The Defense Department plans to test a submarine-launched missile with 12 dummy nuclear warheads next month, two more than in previous tests, a move that arms control experts and congressional sources said yesterday could complicate reaching a U.S.-Soviet agreement to reduce strategic nuclear arms.

Critics of the planned test of the D5 missile charge that under the prospective agreement on strategic, or long-range, weapons each D5 missile might be counted as having 12 warheads, even though some of them will be deployed with fewer.

Rep. Les Aspin (D-Wis.), chairman of the House Armed Services Committee, recently wrote Secretary of Defense Caspar W. Weinberger that such a test "could have profound implications for U.S. strategic force planning" because it would lead to a misleading count of U.S. warheads.

In particular, Aspin said, it could result "in the United States deploying fewer warheads that it would {otherwise} be allowed" under the strategic arms agreement.

Aspin told Weinberger that he should defer the expanded missile test "until we have a clearer understanding of how it will mesh with our arms control policy." Weinberger responded that the test will not have adverse effects on the agreement and would go as planned.

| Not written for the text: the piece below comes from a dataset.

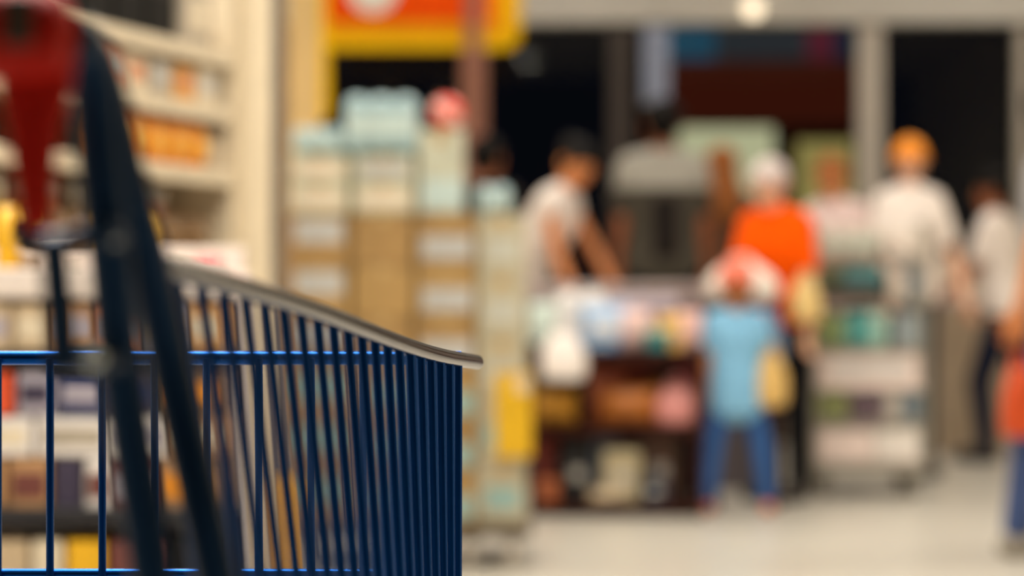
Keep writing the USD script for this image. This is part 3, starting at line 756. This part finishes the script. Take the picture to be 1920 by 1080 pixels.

Critics of the test plan said the Soviets could be regarded as having a military advantage if they deploy as many warheads as permitted under the prospective arms agreement, while the United States deploys fewer than permitted.

They also said that if each submarine-launched missile is counted as having 12 warheads instead of eight or 10, the United States would be forced to deploy fewer D5s, and perhaps fewer submarines to carry them. The D5 missile is carried by the Trident submarine, which would be difficult to attack in a preemptive Soviet strike.

"I have a hard time understanding why Weinberger made this decision, because it seems to run counter to sound arms control and defense policy," said Spurgeon Keeny, director of the private Arms Control Association.

Several officials said the test plan had been hotly disputed by the Navy because it could lead to deployment of fewer Trident submarines under a superpower arms agreement. But other officials said the problem could be averted if each superpower agreed to count the actual number of warheads on submarine missiles, rather than counting warheads as if each missile carried the maximum number used during test flights.

Some officials said Weinberger favored the "actual" counting approach, which would require intrusive on-site inspections to verify compliance with any agreement. But other administration officials oppose on-site inspections, saying the Soviets could add to warheads on submarine-launched missiles after any inspection.

The Pentagon held a Trident 2 test yesterday.